The "giant cowbells" here are bells worn by actual cows, not musical instruments as in the SNL "More Cowbell" sketch, but the reference comes immediately after a description of a musical performance.
Cowbell first came up in the comments on "A touch of Pixie dust," where Bill mentioned a dream about "the word 'Cowbill', which I took as a play on words for Cowbell," and I then mentioned the sketch again in "Rub-a-dub-dub, it was the Summer of Love" and "Cold Brother, the Background Brethren, and Christopher Walken," the latter of which references my earlier mention in the 2023 post "Gordon Lightfoot's UFO song."

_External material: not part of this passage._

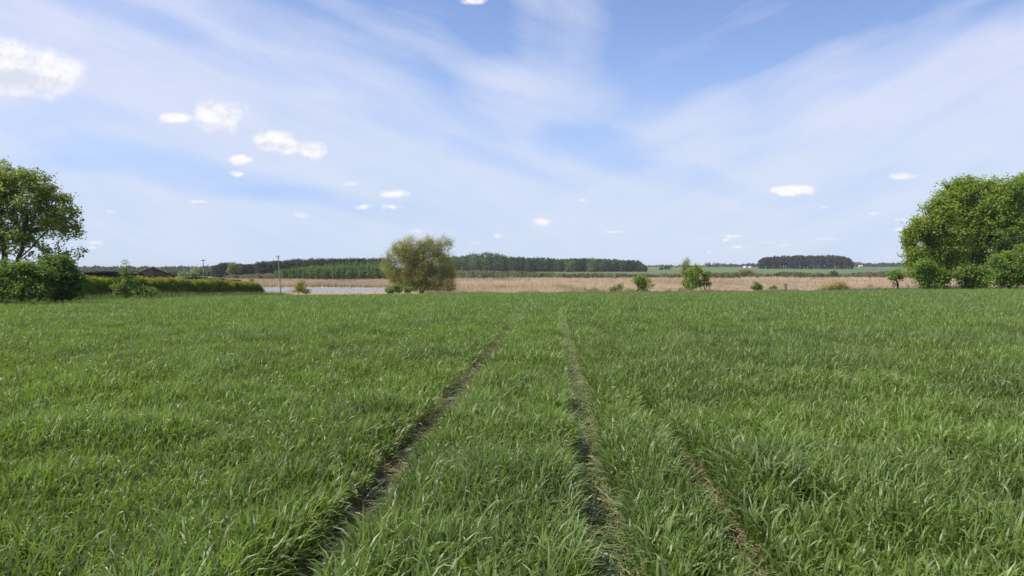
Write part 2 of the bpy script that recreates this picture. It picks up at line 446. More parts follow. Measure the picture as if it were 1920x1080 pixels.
def water():
    m, t, out = new_mat('pond_water')
    p = t.nodes.new('ShaderNodeBsdfPrincipled'); p.inputs['Base Color'].default_value = (.20, .22, .27, 1)
    p.inputs['Roughness'].default_value = .34; p.inputs['IOR'].default_value = 1.33
    b = t.nodes.new('ShaderNodeBump'); b.inputs['Strength'].default_value = .05; b.inputs['Distance'].default_value = .01
    t.links.new(m_noise(t, 1.2, 3), b.inputs['Height']); t.links.new(b.outputs[0], p.inputs['Normal'])
    t.links.new(p.outputs[0], out.inputs['Surface'])
    a = Acc(); a.add([[-150, 255, -7.15], [-20, 255, -7.15], [-20, 335, -7.15], [-150, 335, -7.15]], [[0, 1, 2, 3]], (.03, .04, .045))
    tag(a.build('water', m), kind='structure')
water()

# ================================================================ crop of young cereal
def wedge(n, y0, y1, p, margin):
    """points with density falling as Y**-p over a wedge a little wider than the view"""
    Y = np.linspace(y0, y1, 2000); wd = (2 * (.70 * Y + margin)) * Y ** (-p)
    cdf = np.cumsum(wd); cdf /= cdf[-1]
    y = np.interp(rng.random(n), cdf, Y)
    x = (rng.random(n) * 2 - 1) * (.70 * y + margin)
    return x, y

def crop():
    a = Acc()
    def lay(n, y0, y1, p, margin, seg, wscale, lscale, cluster=4):
        x, y = wedge(n // cluster, y0, y1, p, margin)
        x = np.repeat(x, cluster); y = np.repeat(y, cluster); n = len(x)
        pid = np.repeat(rng.random(n // cluster), cluster)
        x = x + rng.normal(0, .018, n); y = y + rng.normal(0, .018, n)
        keep = (x > left_edge(y) + 1.6) & (y < far_edge(x))
        # height and colour patches
        big = fbm(x / 2.6, y / 2.6, 3, 11); med = fbm(x / .55, y / .8, 2, 12); tuft = fbm(x / .9, y / 1.4, 2, 31)
        hgt = .95 + .45 * (big - .5) + .85 * (med - .5)
        tall = sst(tuft, .70, .80); hgt = hgt + .22 * tall
        ks = np.zeros(n); lean = np.zeros(n); edge = np.zeros(n)
        for k in range(3):
            dxt = x - track_x(k, y); hw = TRACKS[k][1] * (1 + .8 * (fbm(y / .45, y * 0 + k + (dxt > 0) * 31, 2, 40 + k) - .5))
            if k == 2:
                hw = hw * (1 - .9 * sst(y, 8.0, 10)) * (.75 + .5 * vnoise(y / .7, y * 0, 77))
            else: hw = hw * (1 - .45 * sst(y, 14, 40)) * (1 - (sst(y, 26, 36) if k else sst(y, 42, 58)))
            inside = 1 - sst(np.abs(dxt), hw * .8, hw * 1.15)
            ks = np.maximum(ks, inside)
            e = np.exp(-((np.abs(dxt) - hw) / .10) ** 2) * (np.abs(dxt) > hw * .7) * np.clip(hw / .08, 0, 1)
            e = e * (1 if k < 2 else .45); edge = np.maximum(edge, e); lean = lean + np.sign(-dxt) * e
        bare = sst(fbm(x / .5, y / .7, 3, 90), .71, .76) * .8
        keep &= rng.random(n) > np.maximum(ks * .97, bare)
        keep &= (np.abs(x) < .68 * y + .8) | (rng.random(n) < .5)
        x, y, pid, big, med, hgt, lean, edge, tall, ks = (q[keep] for q in (x, y, pid, big, med, hgt, lean, edge, tall, ks)); n = len(x)
        z = H(x, y)
        lv = rng.random(n)
        L = lscale * (.10 + .14 * rng.random(n)) * hgt * (1 - .12 * edge)
        W = wscale * (.0078 + .0078 * rng.random(n))
        z0 = lscale * lv * .20 * hgt * (1 - .25 * edge)
        az = rng.random(n) * 2 * math.pi
        # a light wind from the left bends most tips to the right
        wind = rng.random(n) < .18
        az = np.where(wind, rng.normal(-.25, .6, n), az)
        az = np.where((edge > .4) & (rng.random(n) < .3), np.where(lean > 0, 0, math.pi) + rng.normal(0, .6, n), az)
        th0 = np.abs(rng.normal(.12, .14, n)) + .25 * edge
        th1 = th0 + np.abs(rng.normal(1.35, .6, n))
        th1 = np.where(rng.random(n) < .22, th0 + .45, th1)
        flat = ks > .3; z0 = np.where(flat, .01, z0)
        th0 = np.where(flat, 1.25, th0); th1 = np.where(flat, 1.6, th1)
        r1, r2 = rng.random(n), rng.random(n)
        base = np.array([.133, .212, .046]); blue = np.array([.113, .180, .064]); yel = np.array([.205, .270, .075]); dry = np.array([.27, .26, .14])
        kb = np.clip(.25 + 2.0 * (big - .5) + .6 * (pid - .5) + .5 * tall, 0, 1)[:, None]
        c0 = base * (1 - kb) + blue * kb
        c0 = c0 * (.60 + .6 * pid[:, None]) * (1.05 + .5 * (med - .5))[:, None]; ky = (.55 * r1 ** 2)[:, None]; c0 = c0 * (1 - ky) + yel * ky
        isdry = (r2 < .012) | (flat & (r2 < .5)) | ((edge > .5) & (r2 < .12)); c0 = np.where(isdry[:, None], dry * (.5 + .7 * r1[:, None]), c0)
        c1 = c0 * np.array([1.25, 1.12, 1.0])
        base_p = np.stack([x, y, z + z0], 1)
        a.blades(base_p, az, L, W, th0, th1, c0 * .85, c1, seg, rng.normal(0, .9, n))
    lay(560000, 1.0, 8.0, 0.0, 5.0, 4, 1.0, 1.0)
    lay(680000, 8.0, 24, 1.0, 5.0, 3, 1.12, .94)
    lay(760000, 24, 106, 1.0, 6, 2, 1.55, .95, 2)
    o = a.build('cereal_crop', M_crop, smooth_=True)
    tag(o, 'knee high green young cereal crop filling the field, cut by bare wheel tracks', 'crop', kind='stuff')
crop()

# trampled leaves and clods in the wheel tracks
def track_litter():
    a = Acc(); b = Acc()
    for k, n in ((0, 1800), (1, 9000), (2, 1800)):
        y = 1.8 + 24 * rng.random(n) ** 1.5
        if k == 2: y = 1.8 + 8 * rng.random(n)
        x = track_x(k, y) + rng.normal(0, TRACKS[k][1] * .75, n)
        z = H(x, y) + .006 - .04 * np.exp(-((x - track_x(k, y)) / .16) ** 2)
        az = rng.normal(math.pi / 2, .9, n) + (rng.random(n) < .5) * math.pi
        r = rng.random(n)[:, None]
        c0 = np.array([.17, .22, .085]) * (1 - r) + np.array([.30, .27, .15]) * r
        c0 = np.where(rng.random(n)[:, None] < .35, np.array([.08, .14, .035]), c0)
        a.blades(np.stack([x, y, z + .01], 1), az, .10 + .18 * rng.random(n), .006 + .008 * rng.random(n), np.full(n, .8) + .6 * rng.random(n), np.full(n, 1.75), c0, c0 * 1.1, 3, rng.normal(0, .6, n))
    tag(a.build('trampled_leaf', M_crop, smooth_=True), 'pale trampled cereal leaves lying in the wheel tracks', 'leaves', kind='stuff')
track_litter()

# soil clods
def clods():
    a = Acc()
    for k, n in ((0, 1800), (1, 2200), (2, 900)):
        y = 1.8 + 20 * rng.random(n) ** 1.5
        if k == 2: y = 1.8 + 8 * rng.random(n)
        x = track_x(k, y) + rng.normal(0, TRACKS[k][1] * .8, n)
        z = H(x, y) - .045 * np.exp(-((x - track_x(k, y)) / .16) ** 2) + .002
        r = .006 + .02 * rng.random(n) ** 3
        o8 = np.array([[1, 0, 0], [0, 1, 0], [-1, 0, 0], [0, -1, 0], [0, 0, .8], [0, 0, -.6]], float)
        v = np.stack([x, y, z], 1)[:, None, :] + o8[None] * r[:, None, None] * (.7 + .6 * rng.random((n, 6, 1)))
        f = np.array([[0, 1, 4], [1, 2, 4], [2, 3, 4], [3, 0, 4], [1, 0, 5], [2, 1, 5], [3, 2, 5], [0, 3, 5]])
        f = (f[None] + (np.arange(n) * 6)[:, None, None]).reshape(-1, 3)
        c = np.repeat(np.array([.22, .145, .105]) * (.6 + .8 * rng.random((n, 1))), 6, 0)
        a.add(v.reshape(-1, 3), f, c)
    tag(a.build('soil_clod', M_ground), 'brown crumbs of soil in the wheel tracks', 'soil', kind='stuff')
clods()

# ================================================================ trees and bushes
def crown_points(lobes, n, shell=.45):
    """n clump centres: every lobe (cx,cy,cz,rx,ry,rz) carries smaller boughs round its surface"""
    L = []; W = []
    for l in lobes:
        l = np.array(l[:6], float); v = (l[3] * l[4] * l[5]) ** .75
        L.append(l * np.array([1, 1, 1, .85, .85, .85])); W.append(v * .9)
        for _ in range(8):
            d = rng.normal(size=3); d[2] = d[2] * .9 + .15; d /= np.linalg.norm(d)
            s_ = .34 + .22 * rng.random()
            L.append(np.concatenate([l[:3] + d * l[3:6] * (.55 + .25 * rng.random()), l[3:6] * s_])); W.append(v * .30 * s_ / .45)
    L = np.array(L); W = np.array(W)
    k = rng.choice(len(L), n, p=W / W.sum())
    d = rng.normal(size=(n, 3)); d /= np.linalg.norm(d, axis=1, keepdims=True)
    r = shell + (1 - shell) * rng.random(n) ** (1 / 3); r = np.where(rng.random(n) < .25, rng.random(n) ** .5, r)
    r = r * (1 + .12 * rng.normal(size=n))
    shoot = rng.random(n) < .05; r = np.where(shoot & (d[:, 2] > 0), r * 1.25, r)
    return L[k, :3] + d * r[:, None] * L[k, 3:6], d

def skeleton(acc, base, stems, pts, r0, col=(.075, .06, .045), twig=.015, stretch=.35, sag=.12, nsides=6):
    """branches joining every clump to the nearest part of the growing tree"""
    nodes = [np.array(base, float)]; par = [-1]
    for st in stems:                           # a stem is a list of points above the base
        p = 0
        for q in st:
            q = np.array(q, float)
            # subdivide
            A = nodes[p]; m = max(1, int(np.linalg.norm(q - A) / max(.4, np.linalg.norm(q - A) / 5)))
            for j in range(1, m + 1):
                nodes.append(A + (q - A) * j / m + rng.normal(0, .02 * np.linalg.norm(q - A), 3) * (j < m)); par.append(p if j == 1 else len(nodes) - 2)
            p = len(nodes) - 1
    hub = np.array(stems[0][-1], float) if stems else nodes[0]
    order = np.argsort(np.linalg.norm(pts - hub, axis=1))
    N0 = np.array(nodes); cap = len(N0) + len(pts) * 3
    arr = np.zeros((cap, 3)); arr[:len(N0)] = N0; cnt = len(N0); depth = np.zeros(cap)
    for i in order:
        q = pts[i]; d = arr[:cnt] - q
        dist = np.sqrt((d ** 2).sum(1)); cost = dist + .25 * np.maximum(d[:, 2], 0) + stretch * .15 * depth[:cnt]
        cost[0] += 1e3 if stems else 0
        j = int(np.argmin(cost)); A = arr[j]; L = dist[j]
        mid = (A + q) / 2 + rng.normal(0, .10 * L, 3); mid[2] -= sag * L * .5
        arr[cnt] = mid; par.append(j); depth[cnt] = depth[j] + L / 2; cnt += 1
        arr[cnt] = q; par.append(cnt - 1); depth[cnt] = depth[j] + L; cnt += 1
    par = np.array(par); w = np.zeros(cnt); w[-1] = 1
    leafn = np.ones(cnt)
    for i in range(cnt - 1, 0, -1): leafn[par[i]] += leafn[i]
    rad = np.maximum(twig, r0 * (leafn / leafn[0]) ** .52)
    i = np.arange(1, cnt)
    acc.tubes(arr[par[i]], arr[i], rad[par[i]] * .92 + rad[i] * .08, rad[i], col, nsides)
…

A search of the blog turned up one even earlier reference: "Now, O now, in this brown land" in 2022. That post also quotes Shakespeare's Sonnet 116 in its entirety. This is a sync because on October 18 I posted "On the marriage of true minds," which borrows and subverts numerous phrases from that sonnet. The next day, October, 19, I rewatched the "More Cowbell" sketch (inspired by references to BOC in a book I'm reading) and then saw Bill's "Cowbill" comment. I had no conscious thought of "More Cowbell" when I wrote "On the marriage of true minds." The poem was, rather, inspired by the "total table" in Chelmaxioms, which got me thinking about altars and then about the alter/altar homophony from which the poem germinated.